The 81-year-old Democrat’s real foe was himself.
Biden’s disjointed performance shocked and angered many loyal Democrats,
some of whom began openly questioning whether he should continue to
seek a second term.
Donald Trump, 78 is just three years younger to Biden,
largely avoided the kind of outbursts for which he is famous.
He did however remain consistent in using the debate stage
to pour forth a steady stream of lies on everything from tariffs
on China, abortion and the failed 2021 effort to block the transfer
of power.

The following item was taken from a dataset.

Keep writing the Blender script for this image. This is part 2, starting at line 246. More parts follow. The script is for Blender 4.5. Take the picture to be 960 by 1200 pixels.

Neither the moderators nor Biden offered much fact-checking.
Biden’s Friday performance had sent parts of the Democratic
political establishment into a tizzy. “DEFCON 1,” said former President Barack
Obama’s campaign manager, David Plouffe.
A steady drumbeat of talking heads took to cable
urging Biden to make way for a younger candidate—though it’s late in the
game for such a strategy.
Biden’s Congressional allies stood by him Friday, but the
talk among doubters was centered on Vice President Kamala Harris, Michigan
Governor Gretchen Whitmer and California Governor Gavin Newsom.
Harris would be the only candidate able to inherit
Biden’s large campaign war chest. Newsom however topped many informal lists.
He’s “arguably best equipped—in fundraising chops, in
messaging and in campaign infrastructure—to step up in an emergency,” Erika D.
Smith wrote in Bloomberg Opinion.
But by Friday afternoon, the president had moved to quell
the panic. Following a morning of Republican glee and Democratic
handwringing, a decidedly more energetic Biden took to the stage at a rally in
North Carolina.
“I don’t walk as easy as I used to. I don’t walk as smoothly
as I used to. I don’t debate as well as I used to,” he conceded to a cheering
crowd. “But I know what I do know—I know how to tell the truth, I know right
from wrong and I know how to do this job.”